**WORK INSTRUCTIONS:** Restate word for word the lines of the data below, from the first through the one that has "from mathutils import Vector, kdtree".
===== DATA EXCERPT
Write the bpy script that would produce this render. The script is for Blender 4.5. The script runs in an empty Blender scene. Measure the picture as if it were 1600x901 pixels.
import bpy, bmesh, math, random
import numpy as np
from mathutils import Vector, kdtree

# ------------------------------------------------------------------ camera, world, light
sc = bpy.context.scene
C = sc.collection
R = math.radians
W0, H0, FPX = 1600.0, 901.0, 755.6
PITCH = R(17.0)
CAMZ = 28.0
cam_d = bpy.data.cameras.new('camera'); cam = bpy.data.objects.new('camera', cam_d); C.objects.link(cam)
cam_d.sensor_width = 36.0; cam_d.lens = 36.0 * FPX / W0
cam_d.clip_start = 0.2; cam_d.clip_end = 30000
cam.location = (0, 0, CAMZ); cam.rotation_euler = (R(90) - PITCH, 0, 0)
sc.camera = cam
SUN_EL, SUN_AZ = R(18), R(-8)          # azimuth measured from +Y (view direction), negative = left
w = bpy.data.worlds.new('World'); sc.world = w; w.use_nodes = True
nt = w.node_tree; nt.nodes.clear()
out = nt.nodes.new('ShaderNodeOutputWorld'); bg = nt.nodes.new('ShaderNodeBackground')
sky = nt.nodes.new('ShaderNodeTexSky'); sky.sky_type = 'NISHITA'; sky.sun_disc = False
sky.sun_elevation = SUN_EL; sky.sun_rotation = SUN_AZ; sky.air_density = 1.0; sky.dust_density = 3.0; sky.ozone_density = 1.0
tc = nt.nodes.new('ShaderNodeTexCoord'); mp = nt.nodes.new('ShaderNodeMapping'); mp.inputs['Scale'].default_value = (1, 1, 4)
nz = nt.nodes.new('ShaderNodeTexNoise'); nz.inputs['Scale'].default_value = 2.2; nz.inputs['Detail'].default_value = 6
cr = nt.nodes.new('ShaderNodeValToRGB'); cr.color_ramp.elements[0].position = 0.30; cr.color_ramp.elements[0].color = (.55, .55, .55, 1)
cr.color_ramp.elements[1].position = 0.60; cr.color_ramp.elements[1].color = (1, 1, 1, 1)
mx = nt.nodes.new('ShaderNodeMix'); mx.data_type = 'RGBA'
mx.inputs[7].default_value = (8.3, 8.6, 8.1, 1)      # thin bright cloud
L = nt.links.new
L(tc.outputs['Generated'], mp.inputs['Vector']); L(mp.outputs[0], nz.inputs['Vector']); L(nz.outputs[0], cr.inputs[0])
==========
**ANSWER TO THE TASK:**
Write the bpy script that would produce this render. The script is for Blender 4.5. The script runs in an empty Blender scene. Measure the picture as if it were 1600x901 pixels.
import bpy, bmesh, math, random
import numpy as np
from mathutils import Vector, kdtree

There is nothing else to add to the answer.